Por ejemplo, el jamón. Todo lo buenísimo y españolísimo que quieras, pero... intenta comerte un bocata en público. El jamón es irrompible e indestructible. Si alguna vez hay una tercera guerra mundial, ya sé de qué haré mi búnker. De jamón de jabugo. No sólo te quedas con todas las lonchas colgando a la vez de la boca, que hasta tu perro te miraría con asco, sino que el resto de tu merienda se reduce a dos miserables trozos de pan.
Con los calamares pasa lo mismo, te cuesta más comerlos que si estuvieran vivos, pero el efecto es más creativo. Otro alimento son los langostinos. Te ves obligado a coger con los dedos a un invertebrado resbaladizo, que dedica toda su vida a arrastrase por los lodos de los fondos marinos. Después tienes que arrancarle la cabeza, y enredarte los bigotillos en las manos, desmembrarle quitándole las patas y la cola, y por último, sacarle la piel y empaparlo bien en mayonesa. Te lo comes porque sabes que está bueno, pero te preguntas quién fue el primer hombre al que semejante animalillo, le pareció estimulante para comer.
¿Y las hamburguesas?. Todavía no ha nacido miembro del género humano capaz de comprar una, y no redistribuir todo lo de dentro. Que si no te gusta el pepinillo, que si la lechuga tiene que quedar con todos los pliegues simétricos... Lo malo es, que sueles emprender esa operación después de echar el kepchup y la mostaza. Al final la bandeja del Burguer, parece un campo de batalla de los fruittis, todo lleno de vegetales destrozados, manchados de tomate y desperdigados... y después viene comérsela.
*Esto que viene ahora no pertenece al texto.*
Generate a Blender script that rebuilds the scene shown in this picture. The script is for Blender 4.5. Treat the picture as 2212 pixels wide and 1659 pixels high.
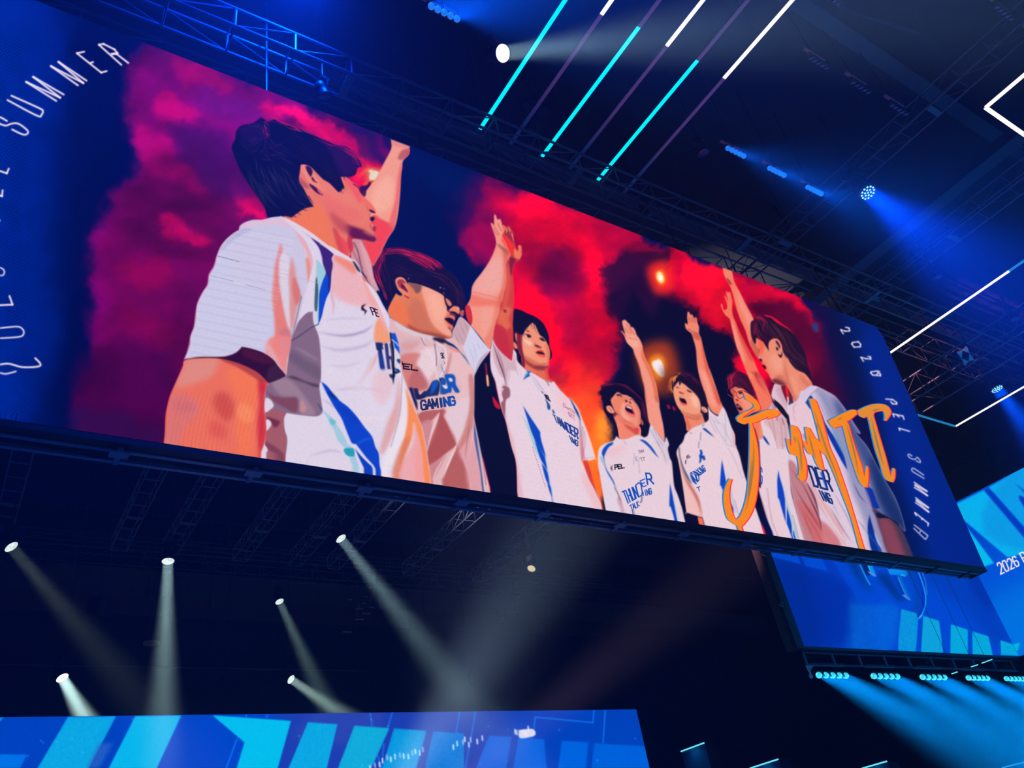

Estamos convencidos, de que una hamburguesa del tamaño de nuestra cabeza, puede entrar en la boca en tres mordiscos. Y el monstruo de las galletas ocupa tu cuerpo por breves momentos, mientras tú, barboteas un “gromphgruarrgg”, intentando deglutir a la madre de todas las vacas hecha hamburguesa. Encima no puedes ocultar las pruebas del delito, porque al terminar, tu solitaria servilleta microscópica, no es capaz de absorber toda la grasa que gotea por tu fisonomía. La verdad es, que ni el señor Mistol en persona podría.
Queda la cuestión de los espaguetis. Son un alimento diabólico con pensamiento propio. Te pasas media comida enrollándolos en el tenedor y cuando vas a llevártelos a la boca, ¡¡Zas!!. Siempre hay uno, pero uno sólo, que se desenrolla, y te deja a ti con cara de imbécil y reflexionando. Por experiencias pasadas, sabes que si intentas volverlo a enrollar, el resto de espaguetis seguirá al líder en su camino a la libertad. La única solución posible, acaba siendo, estirar el brazo tenedor en mano, y empezar a mover la cabeza para acertar a insertar el espagueti esquivo en la boca. Pareces un polluelo de esos del National Geographic, intentando cazar una lombriz en el nido.